Return only the lines starting at the line that contains "z+.03), M['hooddark'], t)" and ending with the final line of the listing; include both endpoints.

╭──

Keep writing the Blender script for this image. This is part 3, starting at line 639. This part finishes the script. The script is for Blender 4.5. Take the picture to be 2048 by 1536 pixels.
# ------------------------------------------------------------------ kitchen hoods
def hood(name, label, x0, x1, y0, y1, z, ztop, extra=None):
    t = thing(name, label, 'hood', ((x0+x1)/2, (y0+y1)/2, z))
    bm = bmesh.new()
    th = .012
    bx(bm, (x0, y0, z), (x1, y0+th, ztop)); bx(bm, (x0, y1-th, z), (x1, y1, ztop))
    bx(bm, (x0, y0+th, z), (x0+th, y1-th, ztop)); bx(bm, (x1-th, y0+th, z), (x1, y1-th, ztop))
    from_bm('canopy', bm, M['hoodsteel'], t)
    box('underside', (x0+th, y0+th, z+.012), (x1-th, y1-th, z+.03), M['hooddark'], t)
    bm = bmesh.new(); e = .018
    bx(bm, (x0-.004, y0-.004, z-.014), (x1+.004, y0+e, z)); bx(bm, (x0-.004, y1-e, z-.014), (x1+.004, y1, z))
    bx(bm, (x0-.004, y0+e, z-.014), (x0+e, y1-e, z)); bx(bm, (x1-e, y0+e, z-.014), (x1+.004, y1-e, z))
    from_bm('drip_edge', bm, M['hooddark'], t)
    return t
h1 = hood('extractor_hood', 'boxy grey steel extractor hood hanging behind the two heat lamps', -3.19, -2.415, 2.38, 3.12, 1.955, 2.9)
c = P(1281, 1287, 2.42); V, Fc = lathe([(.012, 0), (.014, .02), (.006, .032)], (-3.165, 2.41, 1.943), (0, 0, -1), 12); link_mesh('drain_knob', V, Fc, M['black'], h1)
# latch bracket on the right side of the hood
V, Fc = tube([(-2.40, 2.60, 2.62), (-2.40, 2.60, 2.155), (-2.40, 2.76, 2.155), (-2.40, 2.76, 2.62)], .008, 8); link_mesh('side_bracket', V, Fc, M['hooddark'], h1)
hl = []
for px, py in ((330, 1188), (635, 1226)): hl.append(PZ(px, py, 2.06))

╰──

→ Reply to the exercise
    box('underside', (x0+th, y0+th, z+.012), (x1-th, y1-th, z+.03), M['hooddark'], t)
    bm = bmesh.new(); e = .018
    bx(bm, (x0-.004, y0-.004, z-.014), (x1+.004, y0+e, z)); bx(bm, (x0-.004, y1-e, z-.014), (x1+.004, y1, z))
    bx(bm, (x0-.004, y0+e, z-.014), (x0+e, y1-e, z)); bx(bm, (x1-e, y0+e, z-.014), (x1+.004, y1-e, z))
    from_bm('drip_edge', bm, M['hooddark'], t)
    return t
h1 = hood('extractor_hood', 'boxy grey steel extractor hood hanging behind the two heat lamps', -3.19, -2.415, 2.38, 3.12, 1.955, 2.9)
c = P(1281, 1287, 2.42); V, Fc = lathe([(.012, 0), (.014, .02), (.006, .032)], (-3.165, 2.41, 1.943), (0, 0, -1), 12); link_mesh('drain_knob', V, Fc, M['black'], h1)
# latch bracket on the right side of the hood
V, Fc = tube([(-2.40, 2.60, 2.62), (-2.40, 2.60, 2.155), (-2.40, 2.76, 2.155), (-2.40, 2.76, 2.62)], .008, 8); link_mesh('side_bracket', V, Fc, M['hooddark'], h1)
hl = []
for px, py in ((330, 1188), (635, 1226)): hl.append(PZ(px, py, 2.06))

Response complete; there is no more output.